Shih Le
Bith Date: 274
Death Date: 333
Place of Birth: Shansi, China
Nationality: Chinese
Gender: Male
Occupations: ruler
Shih Le (274-333) was the founder of the Latter Chao empire and is an example of a man of the humblest social origins who, during troubled times, rose to the highest position of ruler of almost all of North China.
Shih Le was a Chieh, a Hsiung-nu tribe which seems to have spoken a Turkic language. He came from southeastern Shansi, and although his biography says he was descended from small-tribe chief-tains, his early life shows him to have been very poor indeed. In 285 he went to Lo-yang, the capital, accompanying a merchant from his native place. Shih reached the lowest point in his fortunes when he was sold into slavery to a Chinese in Shantung. He then joined, and eventually became the leader of, a group of bandits. At this time he took the Chinese name of Shih Le.
After some striking victories, in 307 Shih threw in with the self-styled king of the barbarian "Han" dynasty, Liu Yüan, and remained, ostensibly at least, in the service of that "dynasty" until he founded his own kingdom in 319. In the intervening years he piled up victory upon victory, invading the Pei-ho Basin down to the Yellow River in 308, ambushing and killing Wang Yen, close to 50 members of the imperial Chin family, and 100,000 troops in eastern Honan in 311, the year Lo-yang was burned and sacked by Liu Yüan's successor, Liu Ts'ung.
By killing two of his allies and annexing their armies that same year, Shih became an independent force; and when he, counseled by his wise Chinese adviser, Chang Pin, took Peking by ruse from the rebel Chin general, Wang Chün, in 314, he became the de facto ruler of eastern China. When Liu Ts'ung died in 318, Shih Le became vice-regent of the "Han" empire with Liu Yao; but a palace revolution which occurred that year forced him to break with Liu Yao, and the two barbarian leaders set up rival capitals: Liu Yao in Ch'ang-an, and Shih Le in Hsiang-kuo, southern Hopei.

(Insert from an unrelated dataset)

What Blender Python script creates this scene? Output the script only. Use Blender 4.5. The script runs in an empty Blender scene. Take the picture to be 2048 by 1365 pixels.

Since both took the name Chao for their kingdoms, historians have called Liu Yao's dynasty "Former Chao" and Shih Le's "Latter Chao." In 328, after 5 years of intermittent warfare, Liu Yao occupied Lo-yang (about midway between the two capitals). The next year Shih Le personally led his troops against his rival, taking the ancient capital and capturing Liu Yao (who was dead drunk at the time). Thus in 329 Shih Le was the ruler of almost all of North China, and in March-April 330 he assumed the imperial throne of the Latter Chao, although, with modesty that was unique among his barbarian peers, he refused the title of emperor, contenting himself with "Heavenly Prince of the Great Chao."
Illiterate, having received no schooling whatsoever in his indigent youth, Shih Le was by no means lacking in intellectual curiosity. He was an admirer of Chinese culture and of Buddhism, the patron of the great monk Fot'u-teng, and the builder of splendid monasteries in his capitals. It is true that the histories seem only to remember his interest in the magical aspects of Buddhism, his belief in and fear of Fo-t'u-teng's power to see the future and to work miracles, but they also tell us that late in life "he liked to listen to scholars read to him and when, from time to time, he was wont to discourse on the faults and virtues of men of ancient and modern times, all those who heard him assented with delight." His imperial status was short-lived, for he fell seriously ill in 333 and died on August 17.
Shih Le was an astute and, according to the standards of the age, a humane leader. He strove to Sinicize and bring racial harmony to his realm, but he was unable to achieve real prosperity. The incessant warfare that characterizes his entire reign was, of course, the main reason, but his complete reliance on the semifeudal regional Chinese Great Families made it impossible for him to institute centralized civil administration with power to protect the peasants and keep the bitter racial animosities between the Chinese and barbarians in check. The result was that 2 years after the death of his nephew and successor, Shih Hu, in 349 (a ruler as ruthless as his uncle had been benign), the empire, torn by internal strife, simply collapsed.
Further Reading
- There is no work on Shih Le in English. A background study which discusses him is William Montgomery McGovern, The Early Empires of Central Asia: A Study of the Scythians and the Huns and the Part They Played in World History (1939).